Optimal design of constant stress accelerated degradation test plan with multiple stresses and multiple degradation measures

High-reliability and long-lifetime products are often exposed to a variety of stresses in use condition, and there are usually multiple performance indicators of the products which gradually degrade over time. The technology of constant stress accelerated degradation test with multiple stresses and multiple degradation measures provides an efficient and feasible way for lifetime prediction of such products. It is one of the core issues in accelerated degradation test research how to design the plan of constant stress accelerated degradation test with multiple stresses and multiple degradation measures to result in the most accurate lifetime prediction for such products under the constraint of test budget. Existing methods of optimal design for accelerated degradation test are only for cases of a single stress or a single degradation measure which cannot be applied to solve the complex problem of optimal design for test plans under an occasion of multiple stresses and multiple degradation measures.

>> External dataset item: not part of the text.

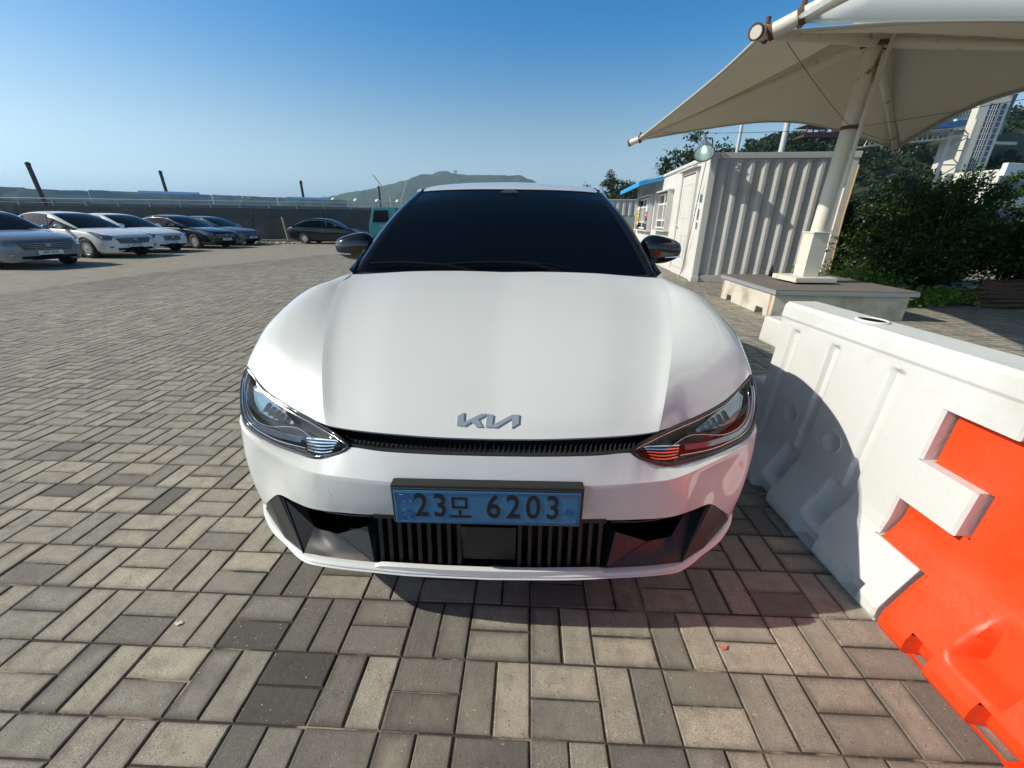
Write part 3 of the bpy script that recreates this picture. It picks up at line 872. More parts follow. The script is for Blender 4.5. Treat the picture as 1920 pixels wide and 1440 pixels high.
# vertical slats
mb = MB()
for k in range(-11, 12):
    u = k * .031
    if abs(u) < .088: continue
    tw = .010 * (1 if u > 0 else 1)
    zt, zb = .440, .258
    f = abs(u) / .34
    y0 = .060 + .02 * f * f
    vs = [(u - .006, y0 + .05, zt), (u - .0055, y0, zt), (u + .0055, y0 + .003, zt), (u + .006, y0 + .05, zt),
          (u - .006, y0 + .045, zb), (u - .0055, y0 - .024, zb), (u + .0055, y0 - .021, zb), (u + .006, y0 + .045, zb)]
    mb.add(vs, [(0, 1, 5, 4), (1, 2, 6, 5), (2, 3, 7, 6), (0, 3, 2, 1), (4, 5, 6, 7)], 0)
mb.box((0, .125, .36), (.72, .01, .18)); mb.box((0, .090, .256), (.70, .11, .006))
mb.box((0, .078, .447), (.70, .05, .012))
lower = mb.build('lower_grille', M['black_plastic'], CAR)
mb = MB()
mb.box((-.002, .066, .350), (.168, .02, .125))
for k in range(-2, 3): mb.box((k * .031, .062, .435), (.004, .02, .022))
mb.build('radar_cover', M['black_plastic'], lower, bevel=.002)
mb = MB()
mb.box((0, .10, .450), (.66, .05, .012))
for sg in (1, -1):
    # two curved horizontal vanes at each side
    for (pts) in ([(.33, .085, .438), (.46, .09, .432), (.56, .115, .425), (.63, .15, .424), (.67, .19, .436)], [(.38, .11, .400), (.48, .12, .397), (.57, .145, .397), (.64, .19, .408), (.67, .22, .425)]):
        c = [Vector((sg * a, b, z)) for a, b, z in pts]
        g = [[p + Vector((0, 0, -.004)) for p in cr(c, 6)], [p + Vector((0, -.004, .000)) for p in cr(c, 6)], [p + Vector((0, .0, .004)) for p in cr(c, 6)], [p + Vector((0, .07, .012)) for p in cr(c, 6)]]
        mb.grid(g, 0, True, flip=sg < 0)
mb.build('intake_vane', M['black_gloss'], CAR)
# satin grey side blades
for sg in (1, -1):
    mb = MB()
    q = lambda *p: Vector((sg * p[0], p[1], p[2]))
    a = q(.715, .200, .396); a2 = q(.735, .205, .412); b = q(.620, .100, .250)
    c = q(.862, .300, .262); c2 = q(.72, .168, .248); d = q(.800, .245, .350)
    e = q(.69, .25, .39); f = q(.598, .155, .312); h = q(.500, .135, .318)
    i_ = q(.508, .122, .314); g_ = q(.368, .056, .262); j = q(.398, .110, .360); k_ = q(.44, .11, .375)
    F = lambda *P: mb.add(list(P), [tuple(range(len(P))) if sg < 0 else tuple(reversed(range(len(P))))], 0, False)
    F(a2, d, c, c2, b); F(a, a2, b)                           # outer blade
    mbk = MB(); mbk.add([a, b, f, e], [(0, 1, 2, 3) if sg < 0 else (3, 2, 1, 0)], 0); mbk.build('blade_inner_wall', M['black_plastic'], CAR)
    rg3 = [[b, b.lerp(f, .33), b.lerp(f, .66), f], [b.lerp(q(.48, .068, .256), .5), q(.55, .098, .268), q(.56, .128, .286), q(.575, .150, .305)], [q(.48, .068, .256), q(.495, .088, .268), q(.515, .112, .288), q(.54, .138, .308)], [g_, g_.lerp(i_, .33) + Vector((0, .004, -.002)), g_.lerp(i_, .66) + Vector((0, .004, -.002)), i_]]
    mb.grid(surf(rg3, 5, 5), 0, True, flip=sg < 0)    # floor ramp
    F(i_, g_, j)                                              # pyramid face
    F(g_, q(.36, .12, .27), q(.38, .16, .36), j)
    mb.tube([a, b], .003, 6)
    mb.tube([i_, g_], .0022, 6)
    mb.build('side_blade', M['grey_trim'], CAR)

# --- number plate with holder
PL = empty('number_plate', (-.0, -.004, .533), 0, parent=CAR)
mb = MB()
mb.box((0, .022, .004), (.535, .034, .128))
mb.box((0, .0045, .0), (.530, .006, .120))
mb.build('plate_holder', M['black_plastic'], PL, bevel=.006, seg=3)
mb = MB(); mb.box((0, .0, 0), (.518, .003, .110))
mb.build('plate', M['plate_blue'], PL, bevel=.0045, seg=2)
mb = MB()
rim = [Vector((x, -.0018, z)) for x, z in ((-.252, -.049), (.252, -.049), (.252, .049), (-.252, .049), (-.252, -.049))]
mb.tube(rim, .0016, 6, cap=False)
mb.build('plate_rim', M['plate_blue'], PL)
def text_mesh(txt, size, name, mat, parent, loc, rot=(R(90), 0, 0), ext=.0008, sx=1.0, bold=0.0, align='LEFT'):
    cu = bpy.data.curves.new(name, 'FONT'); cu.body = txt; cu.size = size; cu.extrude = ext; cu.offset = bold; cu.align_x = align; cu.align_y = 'CENTER'
    o = bpy.data.objects.new(name, cu); COL.objects.link(o)
    bpy.context.view_layer.update()
    me = bpy.data.meshes.new_from_object(o.evaluated_get(bpy.context.evaluated_depsgraph_get()))
    bpy.data.objects.remove(o)
    me.name = name
    me.materials.clear(); me.materials.append(mat)
    o = bpy.data.objects.new(name, me); COL.objects.link(o)
    o.location = loc; o.rotation_euler = rot; o.scale = (sx, 1, 1)
    if parent: o.parent = parent
    return o
for ch, x in (('2', -.205), ('3', -.152), ('6', -.003), ('2', .052), ('0', .107), ('3', .162)):
    text_mesh(ch, .108, 'digit', M['plate_ink'], PL, (x, -.0022, .003), sx=.78, bold=.0012)
mb = MB()   # the syllable mo
for c, d in (((-.076, -.002, .032), (.044, .0012, .007)), ((-.076, -.002, .002), (.044, .0012, .007)), ((-.0945, -.002, .017), (.007, .0012, .036)), ((-.0575, -.002, .017), (.007, .0012, .036)),
             ((-.076, -.002, -.017), (.007, .0012, .020)), ((-.076, -.002, -.029), (.062, .0012, .007))):
    mb.box(c, d)
mb.build('hangul_letter', M['plate_ink'], PL)
mb = MB()   # car-and-plug symbol and round mark on the left of the plate
car_o = [(-.246, .018), (-.247, .034), (-.242, .041), (-.225, .042), (-.214, .034), (-.207, .030), (-.206, .019), (-.212, .018), (-.216, .014), (-.221, .018), (-.231, .018), (-.236, .014), (-.241, .018), (-.246, .018)]
mb.tube([(x, -.0019, z) for x, z in car_o], .0011, 5, cap=False)
for c, d in (((-.231, -.0019, .029), (.010, .001, .008)), ((-.222, -.0019, .031), (.007, .001, .0015)), ((-.222, -.0019, .027), (.007, .001, .0015)), ((-.239, -.0019, .029), (.007, .001, .0014))): mb.box(c, d)
for rr in (.0185, .012): mb.tube([(-.224 + rr * math.cos(a), -.0019, -.027 + rr * math.sin(a)) for a in [2 * math.pi * k / 28 for k in range(29)]], .0007, 5, cap=False)
for k in range(14):
    a = 2 * math.pi * k / 14
    mb.tube([(-.224 + r_ * math.cos(a + .2 * (r_ > .014)), -.0019, -.027 + r_ * math.sin(a)) for r_ in (.0125, .0175)], .0007, 4)
mb.tube([(-.232, -.0019, -.028), (-.226, -.0019, -.023), (-.222, -.0019, -.031), (-.216, -.0019, -.026)], .0016, 5)
mb.build('plate_symbol', M['plate_ink_blue'], PL)
text_mesh('EV', .030, 'plate_text', M['plate_ink_blue'], PL, (.214, -.0021, -.003), rot=(R(90), R(20), 0), bold=.0006, sx=.85)

# --- windscreen, pillars, roof, side glass
wb = [Vector(p) for p in ((0,1.13,1.040),(.25,1.128,1.040),(.48,1.12,1.038),(.70,1.11,1.034))]
wt = [Vector(p) for p in ((0,1.97,1.458),(.22,1.975,1.457),(.42,1.985,1.452),(.553,1.995,1.444))]
def interp_rows(a, b, n, bulge):
    out = []
    for k in range(n + 1):
        t = k / n
        out.append([p.lerp(q, t) + Vector((0, -.25, .9)) * (bulge * math.sin(math.pi * t)) for p, q in zip(a, b)])
    return out
GW = surf(interp_rows(wb, wt, 4, .035), 5, 6)
mb = MB()
fullw = [list(reversed([Vector((-p.x, p.y, p.z)) for p in r[1:]])) + r for r in GW]
mb.grid(fullw, 0, True)
mb.build('windscreen', M['car_glass'], CAR)
mb = MB()
mb.add([(-.062, 1.885, 1.437), (.062, 1.885, 1.437), (.030, 1.925, 1.457), (-.030, 1.925, 1.457)], [(0, 1, 2, 3)], 0)
M['cam_tint'] = principled('camera_housing_tint', (.05, .055, .06), rough=.4)
mb.build('mirror_camera', M['cam_tint'], CAR)
for sg in (1, -1):
    mb = MB()
    inner = [GW[i][-1] for i in range(len(GW))]
    n = len(inner)
    g = [[], [], [], []]
    for i, p in enumerate(inner):
        t = i / (n - 1)
        o = Vector((.762, 1.13, 1.022)).lerp(Vector((.605, 1.98, 1.437)), t) + Vector((0, -.01, .03)) * math.sin(math.pi * t)
        g[0].append(sgnv(p + Vector((-.012, 0, -.004)), sg)); g[1].append(sgnv(p + Vector((.01, -.004, .007)), sg))
        g[2].append(sgnv(o + Vector((-.008, -.006, .006)), sg)); g[3].append(sgnv(o + Vector((.012, .04, -.02)), sg))
    mb.grid(g, 0, True, flip=sg < 0)
    mb.build('door_pillar', M['black_gloss'], CAR)
# roof panel
RF = [
 [(0,1.965,1.461),(.22,1.97,1.460),(.42,1.98,1.455),(.553,1.99,1.447),(.575,2.0,1.440)],
 [(0,2.15,1.503),(.22,2.15,1.500),(.42,2.15,1.492),(.555,2.15,1.480),(.592,2.16,1.463)],
 [(0,2.45,1.538),(.22,2.45,1.534),(.42,2.45,1.524),(.56,2.45,1.508),(.605,2.45,1.487)],
 [(0,2.8,1.545),(.22,2.8,1.541),(.42,2.8,1.53),(.555,2.8,1.513),(.60,2.8,1.49)],
 [(0,3.3,1.515),(.22,3.3,1.51),(.42,3.3,1.498),(.53,3.3,1.48),(.57,3.3,1.455)],
 [(0,3.8,1.42),(.22,3.8,1.415),(.4,3.8,1.40),(.49,3.8,1.38),(.53,3.8,1.355)],
 [(0,4.15,1.30),(.2,4.15,1.296),(.38,4.14,1.28),(.47,4.13,1.26),(.50,4.12,1.23)]]
mb = MB()
GR_ = surf(RF, 6, 6)
fr = [list(reversed([Vector((-p.x, p.y, p.z)) for p in r[1:]])) + r for r in GR_]
mb.grid(fr, 0, True)
mb.build('roof', M['white_paint'], CAR)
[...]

Aimed at an occasion that analytical form of optimization objective function is difficult to derive or even does not exist, a novelty method of optimal design for constant stress accelerated degradation test with multiple stresses and multiple degradation measures is presented by incorporating Monte Carlo simulation into dealing with this problem, setting up a optimization model including design variables, optimization objective function and constraints, presenting optimization algorithm based on Monte Carlo simulation and surface fitting. Optimal design for constant stress accelerated degradation test with multiple stresses and multiple degradation measures of rubber sealing O-ring is taken as an illustrative example to demonstrate validity of the presented method. The results of sensitivity analysis of the optimal test plan show that the plan is robust when the deviation of parameters of the model is within 10%.